__GIVEN ENTRIES__.
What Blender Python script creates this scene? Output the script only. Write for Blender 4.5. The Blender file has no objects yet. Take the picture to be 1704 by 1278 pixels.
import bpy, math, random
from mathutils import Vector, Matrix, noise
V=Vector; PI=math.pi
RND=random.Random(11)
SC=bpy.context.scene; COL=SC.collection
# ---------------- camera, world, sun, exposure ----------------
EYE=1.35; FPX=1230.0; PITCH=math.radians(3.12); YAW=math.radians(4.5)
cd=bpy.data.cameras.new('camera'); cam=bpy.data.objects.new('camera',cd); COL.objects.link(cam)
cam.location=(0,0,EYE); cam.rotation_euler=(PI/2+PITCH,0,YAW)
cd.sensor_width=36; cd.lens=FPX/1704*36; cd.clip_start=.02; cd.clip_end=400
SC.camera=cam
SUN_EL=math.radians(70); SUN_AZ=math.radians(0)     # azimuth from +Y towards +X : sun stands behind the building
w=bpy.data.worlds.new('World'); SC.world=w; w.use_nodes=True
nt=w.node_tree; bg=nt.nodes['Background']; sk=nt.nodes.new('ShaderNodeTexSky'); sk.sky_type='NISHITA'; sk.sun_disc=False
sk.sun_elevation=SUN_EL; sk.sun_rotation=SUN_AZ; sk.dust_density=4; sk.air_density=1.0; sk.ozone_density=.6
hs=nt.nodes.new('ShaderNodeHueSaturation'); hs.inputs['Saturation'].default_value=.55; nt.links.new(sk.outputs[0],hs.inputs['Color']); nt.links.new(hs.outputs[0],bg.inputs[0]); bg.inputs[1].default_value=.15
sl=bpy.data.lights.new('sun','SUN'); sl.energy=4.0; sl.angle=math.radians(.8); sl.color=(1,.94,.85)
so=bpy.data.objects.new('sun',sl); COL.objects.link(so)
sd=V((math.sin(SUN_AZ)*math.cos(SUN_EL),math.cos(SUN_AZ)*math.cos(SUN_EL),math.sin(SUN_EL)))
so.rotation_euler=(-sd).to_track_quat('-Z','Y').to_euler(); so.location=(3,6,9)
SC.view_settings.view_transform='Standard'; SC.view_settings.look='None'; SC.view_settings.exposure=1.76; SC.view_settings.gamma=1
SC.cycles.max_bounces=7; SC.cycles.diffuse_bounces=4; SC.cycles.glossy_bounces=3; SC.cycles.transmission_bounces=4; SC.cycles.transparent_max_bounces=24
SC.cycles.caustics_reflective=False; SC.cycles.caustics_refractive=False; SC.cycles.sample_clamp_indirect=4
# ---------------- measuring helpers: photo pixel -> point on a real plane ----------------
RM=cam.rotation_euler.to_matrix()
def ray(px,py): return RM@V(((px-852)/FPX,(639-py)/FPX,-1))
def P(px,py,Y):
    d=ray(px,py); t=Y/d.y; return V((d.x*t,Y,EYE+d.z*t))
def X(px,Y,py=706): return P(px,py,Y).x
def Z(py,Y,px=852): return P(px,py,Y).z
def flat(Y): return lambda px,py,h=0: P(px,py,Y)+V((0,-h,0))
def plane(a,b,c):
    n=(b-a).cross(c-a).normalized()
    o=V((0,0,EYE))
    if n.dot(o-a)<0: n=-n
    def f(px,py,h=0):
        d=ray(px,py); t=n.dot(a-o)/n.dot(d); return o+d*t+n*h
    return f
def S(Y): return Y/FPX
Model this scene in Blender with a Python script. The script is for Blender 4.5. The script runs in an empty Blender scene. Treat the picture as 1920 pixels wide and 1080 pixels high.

__AIM OF THE EXERCISE__.
Restate every line of the data word for word.

__FINISHED TASK__.
What Blender Python script creates this scene? Output the script only. Write for Blender 4.5. The Blender file has no objects yet. Take the picture to be 1704 by 1278 pixels.
import bpy, math, random
from mathutils import Vector, Matrix, noise
V=Vector; PI=math.pi
RND=random.Random(11)
SC=bpy.context.scene; COL=SC.collection
# ---------------- camera, world, sun, exposure ----------------
EYE=1.35; FPX=1230.0; PITCH=math.radians(3.12); YAW=math.radians(4.5)
cd=bpy.data.cameras.new('camera'); cam=bpy.data.objects.new('camera',cd); COL.objects.link(cam)
cam.location=(0,0,EYE); cam.rotation_euler=(PI/2+PITCH,0,YAW)
cd.sensor_width=36; cd.lens=FPX/1704*36; cd.clip_start=.02; cd.clip_end=400
SC.camera=cam
SUN_EL=math.radians(70); SUN_AZ=math.radians(0)     # azimuth from +Y towards +X : sun stands behind the building
w=bpy.data.worlds.new('World'); SC.world=w; w.use_nodes=True
nt=w.node_tree; bg=nt.nodes['Background']; sk=nt.nodes.new('ShaderNodeTexSky'); sk.sky_type='NISHITA'; sk.sun_disc=False
sk.sun_elevation=SUN_EL; sk.sun_rotation=SUN_AZ; sk.dust_density=4; sk.air_density=1.0; sk.ozone_density=.6
hs=nt.nodes.new('ShaderNodeHueSaturation'); hs.inputs['Saturation'].default_value=.55; nt.links.new(sk.outputs[0],hs.inputs['Color']); nt.links.new(hs.outputs[0],bg.inputs[0]); bg.inputs[1].default_value=.15
sl=bpy.data.lights.new('sun','SUN'); sl.energy=4.0; sl.angle=math.radians(.8); sl.color=(1,.94,.85)
so=bpy.data.objects.new('sun',sl); COL.objects.link(so)
sd=V((math.sin(SUN_AZ)*math.cos(SUN_EL),math.cos(SUN_AZ)*math.cos(SUN_EL),math.sin(SUN_EL)))
so.rotation_euler=(-sd).to_track_quat('-Z','Y').to_euler(); so.location=(3,6,9)
SC.view_settings.view_transform='Standard'; SC.view_settings.look='None'; SC.view_settings.exposure=1.76; SC.view_settings.gamma=1
SC.cycles.max_bounces=7; SC.cycles.diffuse_bounces=4; SC.cycles.glossy_bounces=3; SC.cycles.transmission_bounces=4; SC.cycles.transparent_max_bounces=24
SC.cycles.caustics_reflective=False; SC.cycles.caustics_refractive=False; SC.cycles.sample_clamp_indirect=4
# ---------------- measuring helpers: photo pixel -> point on a real plane ----------------
RM=cam.rotation_euler.to_matrix()
def ray(px,py): return RM@V(((px-852)/FPX,(639-py)/FPX,-1))
def P(px,py,Y):
    d=ray(px,py); t=Y/d.y; return V((d.x*t,Y,EYE+d.z*t))
def X(px,Y,py=706): return P(px,py,Y).x
def Z(py,Y,px=852): return P(px,py,Y).z
def flat(Y): return lambda px,py,h=0: P(px,py,Y)+V((0,-h,0))
def plane(a,b,c):
    n=(b-a).cross(c-a).normalized()
    o=V((0,0,EYE))
    if n.dot(o-a)<0: n=-n
    def f(px,py,h=0):
        d=ray(px,py); t=n.dot(a-o)/n.dot(d); return o+d*t+n*h
    return f
def S(Y): return Y/FPX
Model this scene in Blender with a Python script. The script is for Blender 4.5. The script runs in an empty Blender scene. Treat the picture as 1920 pixels wide and 1080 pixels high.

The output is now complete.